Hawk-Eye firm lined up for sale

Roger Federer and Hawk-Eye
Image caption Hawk-Eye is used at Wimbledon when players challenge line calls

The British company behind the Hawk-Eye ball-tracking technology is to be put up for sale.

Its owners, who include Mark Getty, a member of the wealthy US business dynasty, want to attract a big company that can help the firm expand.

Hawk-Eye is currently used in tennis and cricket and its owners are hoping Fifa will adopt it in football.

Shareholder Patrick Maxwell told the BBC that the sale process would begin next week.

Despite its high-profile brand name, Winchester-based Hawk-Eye is a relatively small company with profits of £1.1m this year.

Its current shareholders hope that investment from a larger firm could help it expand geographically and into new sports.

Mr Maxwell said it hoped to attract interest from companies such as major broadcasters and sports rights firms.

"Potentially, it could also be a vehicle for sponsorship for the likes of financial services companies," he told the BBC News website.

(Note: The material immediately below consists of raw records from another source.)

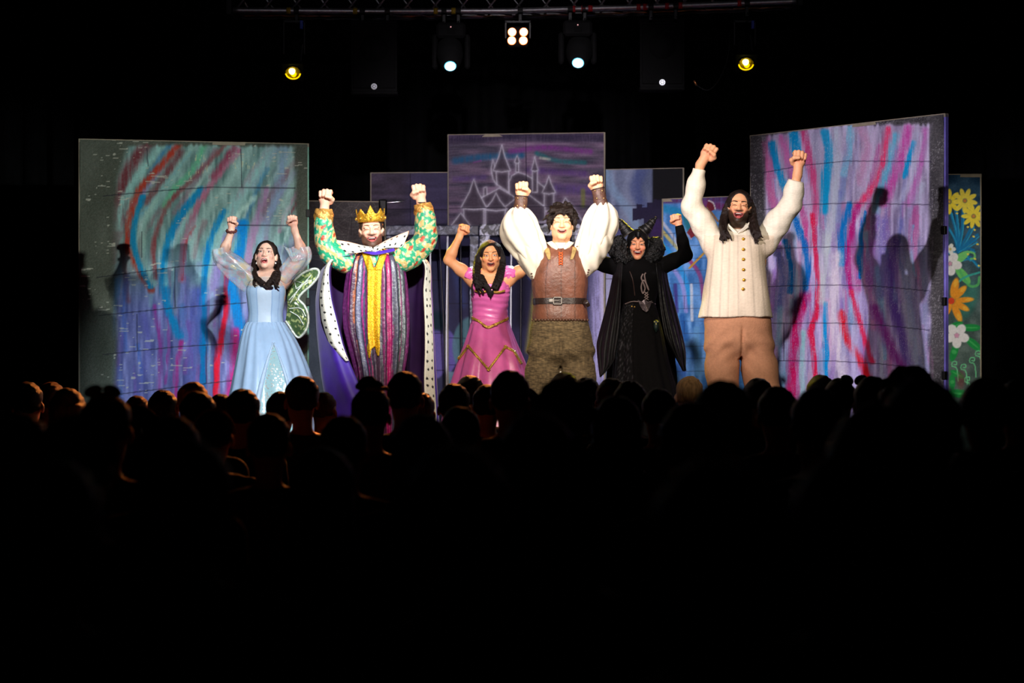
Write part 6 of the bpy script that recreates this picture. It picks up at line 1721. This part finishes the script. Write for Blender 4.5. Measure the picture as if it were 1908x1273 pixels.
cb = lambda u, v: np.stack([.006 * np.sin(v * 18) * u, .018 * np.sin(v * 24 + 3 * u) * u, 0 * u * v], -1)
sheet('cape_wing', [[S_(1146, 492, -.02), S_(1152, 489, -.07), S_(1160, 490, -.11)], [S_(1139, 530, .0), S_(1147, 530, -.07), S_(1158, 530, -.11)], [S_(1130, 570, .02), S_(1142, 570, -.07), S_(1157, 568, -.11)], [S_(1117, 620, .02), S_(1133, 622, -.08), S_(1154, 618, -.12)], [S_(1112, 645, .0), S_(1130, 655, -.08), S_(1149, 655, -.13)], [S_(1116, 690, -.02), S_(1128, 685, -.07), S_(1146, 672, -.12)], [S_(1118, 703, -.04), S_(1120, 701, -.05), S_(1124, 697, -.06)]], M_blks, f.root, 70, 34, None, .004, cb)
sheet('cape_wing', [[S_(1222, 490, -.11), S_(1230, 490, -.07), S_(1241, 494, -.02)], [S_(1226, 530, -.11), S_(1236, 530, -.07), S_(1246, 528, .0)], [S_(1230, 570, -.11), S_(1243, 570, -.07), S_(1258, 570, .02)], [S_(1238, 620, -.12), S_(1256, 622, -.08), S_(1271, 620, .02)], [S_(1248, 645, -.12), S_(1263, 650, -.08), S_(1278, 652, .0)], [S_(1262, 672, -.09), S_(1270, 676, -.06), S_(1279, 678, .0)], [S_(1272, 690, -.06), S_(1275, 692, -.05), S_(1278, 690, -.03)]], M_blk2, f.root, 70, 34, None, .004, cb)
sheet('cape_back', [[S_(1150, 490, .12), S_(1190, 488, .14), S_(1236, 492, .12)], [S_(1142, 600, .2), S_(1190, 600, .24), S_(1250, 600, .2)], [S_(1130, 700, .26), S_(1190, 700, .30), S_(1262, 700, .26)], [S_(1128, 800, .30), S_(1190, 800, .36), S_(1266, 800, .30)]], M_blk, f.root, 30, 40, None, .004, cb)
shoes(f, (1175, 1205), bpy.data.materials['black_boot'], -.05)

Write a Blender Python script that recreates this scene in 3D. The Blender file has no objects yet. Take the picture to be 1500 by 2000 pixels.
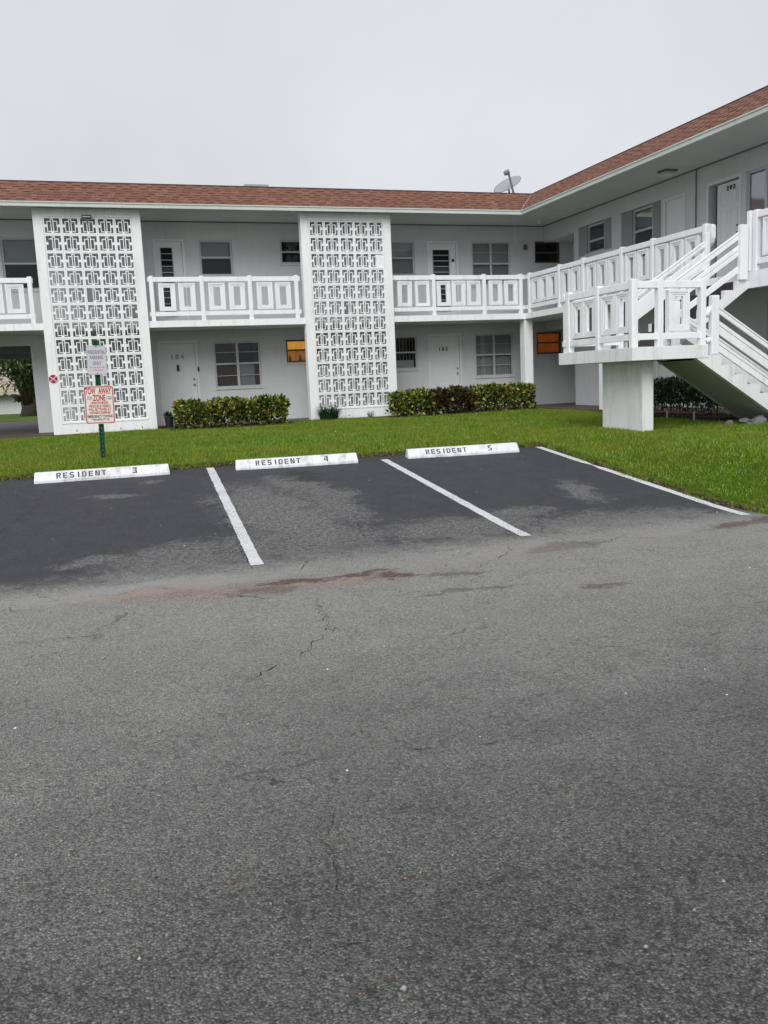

It expects to make a profit of £1.8m next year, reflecting expansion in the tennis world in particular.

Profits could really take off if football decides to use its technology and Mr Maxwell said he was increasingly hopeful that world governing body Fifa would start testing it.

"The stars are in alignment for that," he said.

"Particularly as a result of [events at] the World Cup, which really changed the debate."

Calls for the introduction of goal-line technology increased after the tournament in South Africa when England's Frank Lampard had a goal disallowed against Germany.

Cricket-lover and majority shareholder Mark Getty became involved in the company four years ago when his company, publishers Wisden, bought Hawk-Eye.